WRITTEN INSTRUCTION:
Take the lines from the beginning of the material through the line containing "from mathutils import Vector, Matrix, noise" and retype them exactly, leaving the pictures out.

GIVEN MATERIAL:
# # # # # # #
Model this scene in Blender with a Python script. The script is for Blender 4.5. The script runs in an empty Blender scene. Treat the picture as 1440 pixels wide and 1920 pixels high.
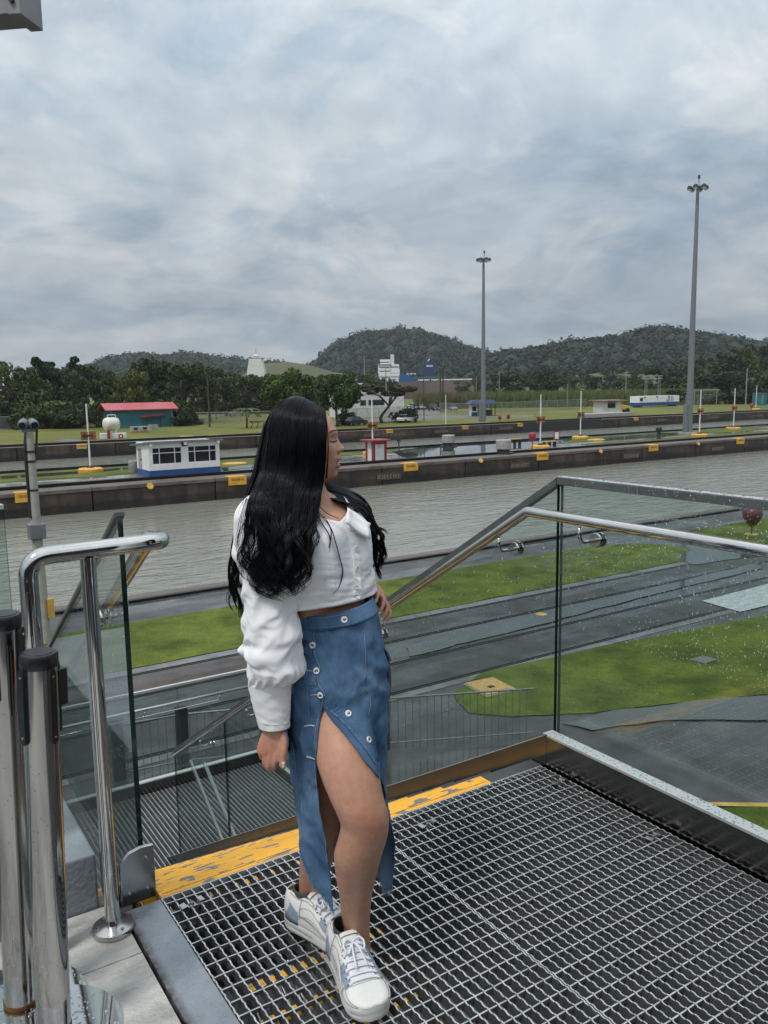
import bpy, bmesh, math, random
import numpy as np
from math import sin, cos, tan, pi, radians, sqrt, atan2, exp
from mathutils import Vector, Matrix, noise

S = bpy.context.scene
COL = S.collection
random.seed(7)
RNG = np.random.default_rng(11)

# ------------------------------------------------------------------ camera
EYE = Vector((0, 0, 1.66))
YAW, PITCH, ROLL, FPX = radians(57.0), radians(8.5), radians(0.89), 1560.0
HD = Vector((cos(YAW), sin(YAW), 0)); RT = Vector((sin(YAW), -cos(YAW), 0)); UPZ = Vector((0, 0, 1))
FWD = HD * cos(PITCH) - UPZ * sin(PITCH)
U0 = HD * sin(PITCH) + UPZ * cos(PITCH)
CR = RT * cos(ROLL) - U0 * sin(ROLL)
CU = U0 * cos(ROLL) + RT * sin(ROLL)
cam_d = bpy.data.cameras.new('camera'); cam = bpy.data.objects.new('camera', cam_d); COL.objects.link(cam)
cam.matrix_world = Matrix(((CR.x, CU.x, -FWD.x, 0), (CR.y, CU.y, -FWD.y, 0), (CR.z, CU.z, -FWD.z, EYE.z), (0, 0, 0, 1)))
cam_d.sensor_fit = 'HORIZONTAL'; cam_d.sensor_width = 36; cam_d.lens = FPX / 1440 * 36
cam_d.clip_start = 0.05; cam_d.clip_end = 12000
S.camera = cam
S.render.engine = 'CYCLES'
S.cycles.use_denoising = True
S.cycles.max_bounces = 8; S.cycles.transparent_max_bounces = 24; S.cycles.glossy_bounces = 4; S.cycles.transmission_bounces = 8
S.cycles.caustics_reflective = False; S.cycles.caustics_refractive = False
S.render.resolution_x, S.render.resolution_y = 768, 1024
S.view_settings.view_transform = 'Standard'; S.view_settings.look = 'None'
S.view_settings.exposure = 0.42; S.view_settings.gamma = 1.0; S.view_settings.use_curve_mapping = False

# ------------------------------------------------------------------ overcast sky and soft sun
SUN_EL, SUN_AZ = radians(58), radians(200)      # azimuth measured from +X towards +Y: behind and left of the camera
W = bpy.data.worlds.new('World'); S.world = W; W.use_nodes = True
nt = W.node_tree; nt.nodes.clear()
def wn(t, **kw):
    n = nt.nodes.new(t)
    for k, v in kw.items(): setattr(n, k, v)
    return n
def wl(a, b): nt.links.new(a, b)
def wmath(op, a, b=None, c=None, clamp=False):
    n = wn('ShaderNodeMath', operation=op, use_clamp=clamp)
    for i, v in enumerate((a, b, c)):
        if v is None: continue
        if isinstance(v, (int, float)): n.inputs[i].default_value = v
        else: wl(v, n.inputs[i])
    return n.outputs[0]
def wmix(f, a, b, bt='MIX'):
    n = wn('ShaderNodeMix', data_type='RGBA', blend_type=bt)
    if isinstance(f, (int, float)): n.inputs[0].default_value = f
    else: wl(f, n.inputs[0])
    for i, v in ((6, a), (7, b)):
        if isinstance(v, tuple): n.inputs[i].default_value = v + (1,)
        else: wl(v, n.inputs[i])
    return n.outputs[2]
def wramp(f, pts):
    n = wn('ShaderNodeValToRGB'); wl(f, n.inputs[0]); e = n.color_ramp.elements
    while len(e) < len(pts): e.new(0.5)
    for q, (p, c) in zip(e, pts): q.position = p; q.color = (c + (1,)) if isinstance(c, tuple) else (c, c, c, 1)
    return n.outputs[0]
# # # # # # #
FINAL RESULT:
Model this scene in Blender with a Python script. The script is for Blender 4.5. The script runs in an empty Blender scene. Treat the picture as 1440 pixels wide and 1920 pixels high.
import bpy, bmesh, math, random
import numpy as np
from math import sin, cos, tan, pi, radians, sqrt, atan2, exp
from mathutils import Vector, Matrix, noise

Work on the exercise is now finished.